CIA headquarters officials then gave provisional operational approval to enroll the walk-in
and keep him on the job as an agency asset. With provisional status, he was one step away from being recruited.

The walk-in was closely questioned on how he had obtained the documents. He claimed that he had access to the library containing the documents because he worked in the Chinese nuclear weapons program, and he stuck to his story about collecting the information in a duffle bag and throwing it out the window. He also said that his official status allowed him to travel. Although he wanted money in return for the documents, at the same time he alleged that his motive was ideological.

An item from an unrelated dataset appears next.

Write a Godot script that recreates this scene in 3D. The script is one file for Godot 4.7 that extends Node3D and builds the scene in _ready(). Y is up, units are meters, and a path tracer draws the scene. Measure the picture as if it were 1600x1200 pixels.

Not only did the walk-in provide the key document with astonishing and highly classified details about the W-88, he also turned over data describing five other thermonuclear warheads designed for ballistic missiles in the US arsenal.

The five other warheads were the W-78, for the Minuteman III intercontinental ballistic missile (ICBM); the W-76, like the W-88 designed for a submarine-launched ballistic missile (SLBM) on the Trident sub; the W-87, designed for the Peacekeeper (MX) ICBM; the W-62, for the Minuteman III ICBM; and the W-56, for the Minuteman II ICBM. The first two and the W-88 were designed at Los Alamos National Laboratory in New Mexico; the others were created at the Lawrence Livermore National Laboratory. All were deployed.

In the walk-in's documents the warheads were shown on a matrix, or grid. The warheads were listed down the left side and the headings across the top described the yield, size, and weight of each warhead, along with a drawing of the outer dimensions. The data, the scientists determined, was accurate.

The CIA's analysts concentrated on the W-88 document. The information about the outside dimensions of the other warheads was generally available from public sources. But in the case of the W-88, the walk-in's document gave precise measurements of the components inside the warhead, information that was secret and highly classified.